La industria musical, cinematográfica, editorial y del videojuego gira en torno a un concepto erróneo: el de producto. Hay otra forma de enfocar el problema: entender que se trata de una industria de servicio. Servicio al autor y a su público.
Como he explicado anteriormente en varios artículos, el futuro de la industria pasa por poner en contacto al autor con su público, en el menor tiempo posible. En un mundo globalizado y digitalizado, la velocidad es primordial, y en consecuencia, toda la cadena económica debe basarse en la inmediatez. El editor que consigue ofrecer al público un modelo de acceso inmediato a las obras, aleja al público de cualquier canal alternativo.

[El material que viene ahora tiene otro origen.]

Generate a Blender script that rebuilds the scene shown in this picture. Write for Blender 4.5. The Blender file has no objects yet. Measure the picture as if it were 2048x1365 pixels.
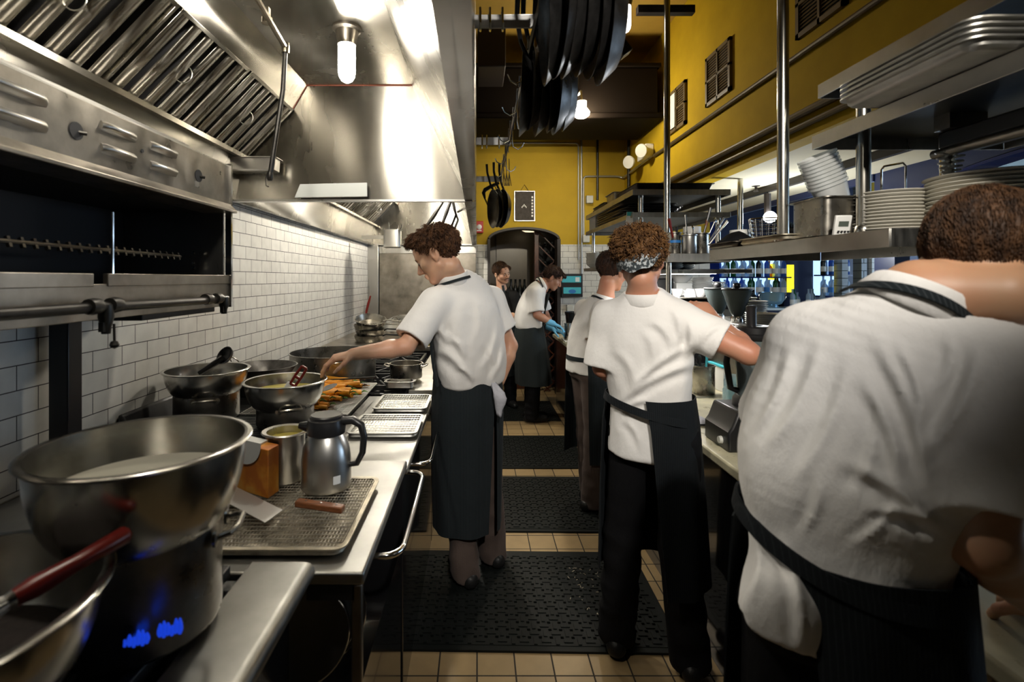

Si algo no puede permitirse la sociedad actual, es perder el tiempo.
Una profecía cumplida
Empecé esta conferencia hablando de Umberto Eco, y he de acabar hablando nuevamente de él. Porque frente a los bibliotecarios dogmáticos, esclavos del orden, todos y cada uno de nosotros somos un pequeño y caótico Adso de Melk: todos y cada uno de nosotros podemos evitar el incendio de la mayor Biblioteca creada por el espíritu humano.
Umberto Eco no lo sabía entonces, pero él profetizó la Biblioteca que hoy es Internet. En el año 1981 pronunció una conferencia en la Biblioteca Comunale de Milán, bajo el título “De Biblioteca”. Al final de la conferencia, Eco –sobre todo, eco de Borges- define lo que para él sería la Biblioteca ideal. Evidentemente, no podía imaginar los chats, los twitters ni los facebooks. Pero como en la vieja caverna, todo estaba ya contenido en la Idea: de la Rosa original sólo nos queda el nombre. La Biblioteca:
Si la biblioteca es, como lo quiere Borges, un modelo del universo, procuremos transformarla en un universo a medida del hombre, e insisto, a medida del hombre significa también alegre, aún con la posibilidad de tomarse un capuchino, y con la posibilidad de que dos estudiantes se sienten una tarde sobre el sofá, no digo para darse indecentes abrazos, sino para llevar a cabo parte de su coqueteo en la biblioteca, mientras toman o devuelven a los estantes algunos libros de interés científico; es decir, una biblioteca que despierte el deseo de visitarla y se transforme gradualmente en una gran máquina para el tiempo libre, como lo es el Museum of Modern Arts donde se puede ir al cine, pasear por el jardín, mirar las esculturas y consumir una comida completa. Sé que la Unesco está de acuerdo conmigo: “La biblioteca... debe ser de fácil acceso y sus puertas deben estar abiertas de par en par a todos los miembros de la comunidad, quienes podrán usar libremente de ella sin distingos de raza, color, nacionalidad, edad, sexo, religión, lengua, estado civil y nivel cultural”. Es una idea revolucionaria. Y la alusión al nivel cultural requiere también una acción de educación, de consejería y de preparación. Y finalmente el otro punto: “El edificio donde funciona la biblioteca pública debe ser central, fácilmente accesible aún a los inválidos y abierto en horarios cómodos para todos. El edificio y su amueblamiento deben ser de aspecto agradable, cómodos y acogedores; y es esencial que los lectores puedan acercarse directamente a los estantes”.
¿Lograremos transformar la utopía en realidad?
La utopía ya es realidad, y se llama Internet. Una inmensa Biblioteca abierta a todos, una gran máquina para el tiempo libre, un lugar donde convivir y aprender, accesible a los discapacitados. Un lugar que atesora todo el conocimiento humano.
Y un lugar que hoy está en peligro, amenazado por el peor de los dogmatismos jerárquicos: el que surge de la obediencia y la estupidez.
Todos y cada uno de nosotros podemos evitar este incendio.